───── Collected material ─────
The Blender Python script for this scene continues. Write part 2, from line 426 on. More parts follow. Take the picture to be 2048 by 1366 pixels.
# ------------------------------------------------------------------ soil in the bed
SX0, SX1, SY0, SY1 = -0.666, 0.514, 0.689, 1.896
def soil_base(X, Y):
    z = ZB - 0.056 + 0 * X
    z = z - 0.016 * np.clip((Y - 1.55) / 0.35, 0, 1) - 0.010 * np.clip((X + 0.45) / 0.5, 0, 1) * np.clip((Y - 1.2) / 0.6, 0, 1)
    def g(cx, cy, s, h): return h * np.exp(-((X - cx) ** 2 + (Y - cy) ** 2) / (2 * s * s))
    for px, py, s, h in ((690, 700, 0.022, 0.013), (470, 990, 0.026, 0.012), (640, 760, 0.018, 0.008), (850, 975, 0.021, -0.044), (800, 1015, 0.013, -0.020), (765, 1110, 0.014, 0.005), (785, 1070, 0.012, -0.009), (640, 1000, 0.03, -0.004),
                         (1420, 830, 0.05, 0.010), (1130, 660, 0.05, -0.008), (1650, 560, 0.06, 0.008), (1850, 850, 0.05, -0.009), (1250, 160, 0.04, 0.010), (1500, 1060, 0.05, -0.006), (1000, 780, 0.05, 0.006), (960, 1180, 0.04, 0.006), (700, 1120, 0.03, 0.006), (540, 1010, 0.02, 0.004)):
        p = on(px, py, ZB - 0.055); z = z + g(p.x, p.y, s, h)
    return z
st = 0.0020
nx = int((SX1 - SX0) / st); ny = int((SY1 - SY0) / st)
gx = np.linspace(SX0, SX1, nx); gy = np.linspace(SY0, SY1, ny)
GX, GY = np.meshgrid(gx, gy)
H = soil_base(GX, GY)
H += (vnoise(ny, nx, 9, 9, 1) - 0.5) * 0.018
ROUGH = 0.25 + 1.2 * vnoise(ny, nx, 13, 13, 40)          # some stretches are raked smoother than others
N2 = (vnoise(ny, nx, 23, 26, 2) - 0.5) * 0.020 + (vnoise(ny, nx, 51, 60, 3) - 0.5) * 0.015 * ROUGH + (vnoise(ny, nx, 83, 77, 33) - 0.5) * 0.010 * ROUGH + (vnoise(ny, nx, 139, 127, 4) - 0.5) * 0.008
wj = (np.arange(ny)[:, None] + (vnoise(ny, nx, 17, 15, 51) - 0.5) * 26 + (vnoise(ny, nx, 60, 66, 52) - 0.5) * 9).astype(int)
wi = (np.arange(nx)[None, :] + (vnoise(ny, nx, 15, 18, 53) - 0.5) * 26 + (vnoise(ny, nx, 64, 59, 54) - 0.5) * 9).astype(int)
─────
Recopy the whole listing exactly.

_Task result:_
The Blender Python script for this scene continues. Write part 2, from line 426 on. More parts follow. Take the picture to be 2048 by 1366 pixels.
# ------------------------------------------------------------------ soil in the bed
SX0, SX1, SY0, SY1 = -0.666, 0.514, 0.689, 1.896
def soil_base(X, Y):
    z = ZB - 0.056 + 0 * X
    z = z - 0.016 * np.clip((Y - 1.55) / 0.35, 0, 1) - 0.010 * np.clip((X + 0.45) / 0.5, 0, 1) * np.clip((Y - 1.2) / 0.6, 0, 1)
    def g(cx, cy, s, h): return h * np.exp(-((X - cx) ** 2 + (Y - cy) ** 2) / (2 * s * s))
    for px, py, s, h in ((690, 700, 0.022, 0.013), (470, 990, 0.026, 0.012), (640, 760, 0.018, 0.008), (850, 975, 0.021, -0.044), (800, 1015, 0.013, -0.020), (765, 1110, 0.014, 0.005), (785, 1070, 0.012, -0.009), (640, 1000, 0.03, -0.004),
                         (1420, 830, 0.05, 0.010), (1130, 660, 0.05, -0.008), (1650, 560, 0.06, 0.008), (1850, 850, 0.05, -0.009), (1250, 160, 0.04, 0.010), (1500, 1060, 0.05, -0.006), (1000, 780, 0.05, 0.006), (960, 1180, 0.04, 0.006), (700, 1120, 0.03, 0.006), (540, 1010, 0.02, 0.004)):
        p = on(px, py, ZB - 0.055); z = z + g(p.x, p.y, s, h)
    return z
st = 0.0020
nx = int((SX1 - SX0) / st); ny = int((SY1 - SY0) / st)
gx = np.linspace(SX0, SX1, nx); gy = np.linspace(SY0, SY1, ny)
GX, GY = np.meshgrid(gx, gy)
H = soil_base(GX, GY)
H += (vnoise(ny, nx, 9, 9, 1) - 0.5) * 0.018
ROUGH = 0.25 + 1.2 * vnoise(ny, nx, 13, 13, 40)          # some stretches are raked smoother than others
N2 = (vnoise(ny, nx, 23, 26, 2) - 0.5) * 0.020 + (vnoise(ny, nx, 51, 60, 3) - 0.5) * 0.015 * ROUGH + (vnoise(ny, nx, 83, 77, 33) - 0.5) * 0.010 * ROUGH + (vnoise(ny, nx, 139, 127, 4) - 0.5) * 0.008
wj = (np.arange(ny)[:, None] + (vnoise(ny, nx, 17, 15, 51) - 0.5) * 26 + (vnoise(ny, nx, 60, 66, 52) - 0.5) * 9).astype(int)
wi = (np.arange(nx)[None, :] + (vnoise(ny, nx, 15, 18, 53) - 0.5) * 26 + (vnoise(ny, nx, 64, 59, 54) - 0.5) * 9).astype(int)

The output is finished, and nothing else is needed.